Natural sources account for more than 90 percent of the carbon dioxide circulating in and out of the atmosphere each year. In pre-industrial times, sources and sinks were closely balanced. For most of the past 12,000 years, there were few significant changes in the CO2 content of the atmosphere. That came to an end with the Industrial Revolution.

Since the 18th century, a growing human population has steadily increased atmospheric CO2 emissions through burning fossil fuels, such as coal, oil and natural gas. Forest clearing also plays a role in releasing CO2 into the atmosphere. Some emissions, such as those from large coal-fired power plants, will be easy to regulate. Others, such as the release of CO2 from deforestation, are difficult and expensive to quantify.

Most cap-and-trade proposals award carbon credits for those who can capture CO2 from the atmosphere and store it in vegetation and soils. Plants take up carbon very slowly. For this process to make a dent in fossil fuel emissions, very large tracts of land would need to be dedicated to plantings. To put things in perspective, to mitigate 10 percent of the CO2 emissions produced by the United States, trees would need to be planted over an area about the size of Texas.

Once sites are dedicated to carbon capture, there would need to be an effective mechanism to monitor the storage capacity of trees and soils.

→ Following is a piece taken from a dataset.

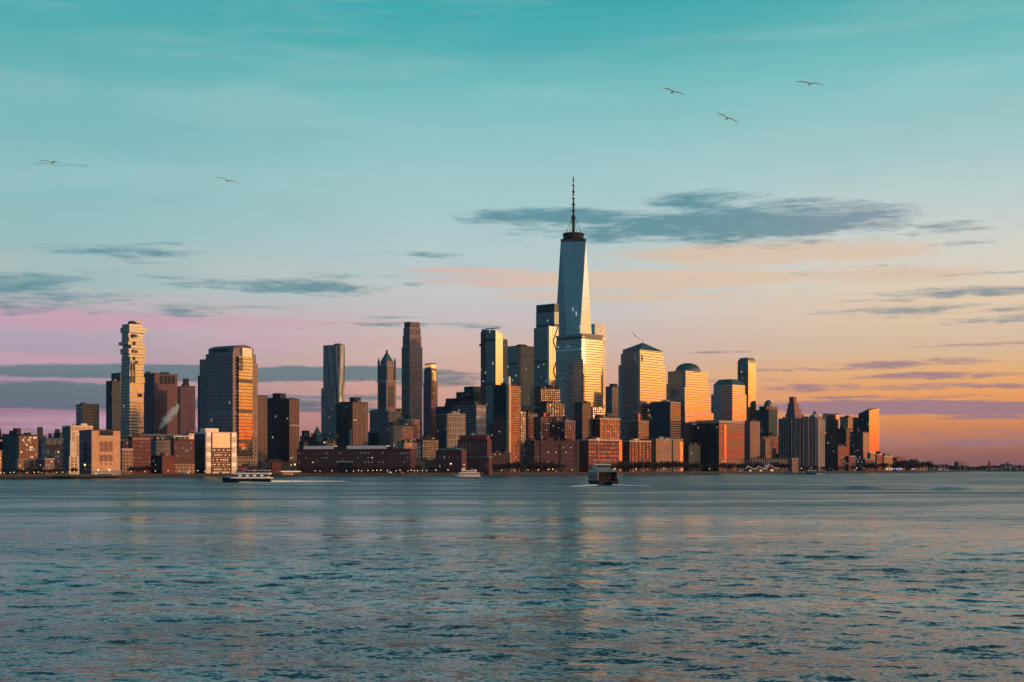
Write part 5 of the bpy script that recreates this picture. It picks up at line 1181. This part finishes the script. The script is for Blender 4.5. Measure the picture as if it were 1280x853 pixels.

While the presence of large forests can be tracked using satellites, this technique fails to reveal changes in their carbon content. Tree species differ in their ability to store carbon and many store carbon most effectively during their first 20-50 years of growth. Assessing soil carbon content is even more difficult; one recent study found it would take about 58,000 samples across Europe to estimate a 5 percent change in soil carbon content over a 10-year period.

There is no need to compensate forest land owners for allowing existing trees to prosper. The large-scale regrowth of vegetation in the eastern United States began before anyone was interested in climate change. Using tradable carbon credits to reward people for not harvesting certain areas would shift the burden of harvesting to other parts of the world, perhaps overseas to old growth or tropical forests. The atmosphere will show no benefit and pristine ecosystems may be destroyed.

Forest and agricultural soils present another problem for international cap-and-trade programs. Global warming is leading to thawing soils in countries such as Canada and Russia. As frozen soils warm in the higher latitudes, CO2 will be emitted back into the atmosphere. Given the costs, validation difficulties and potential perverse penalties, it would be much easier to ignore forest and agricultural soils in all cap-and-trade programs.

Diverse stakeholders such as Rex Tillerson (CEO of Exxon-Mobil), John Dingell (D-Mich.), Al Gore, and several environmental economists favor a carbon tax over cap-and-trade systems. They realize a tax will raise the price of fossil energy, thereby reducing demand without the complicated schemes, loopholes and bureaucracy of a cap-and-trade program. Ideally, the proceeds from a tax on fossil carbon could be used to reduce traditional income tax—taxing resource use rather than productivity.

If we want to spare our effects on the climate, stimulate investment in alternative energy and reduce dependence on fossil fuels, call the carbon tax a FEE—a fair, efficient and effective way to spread the cost among all users.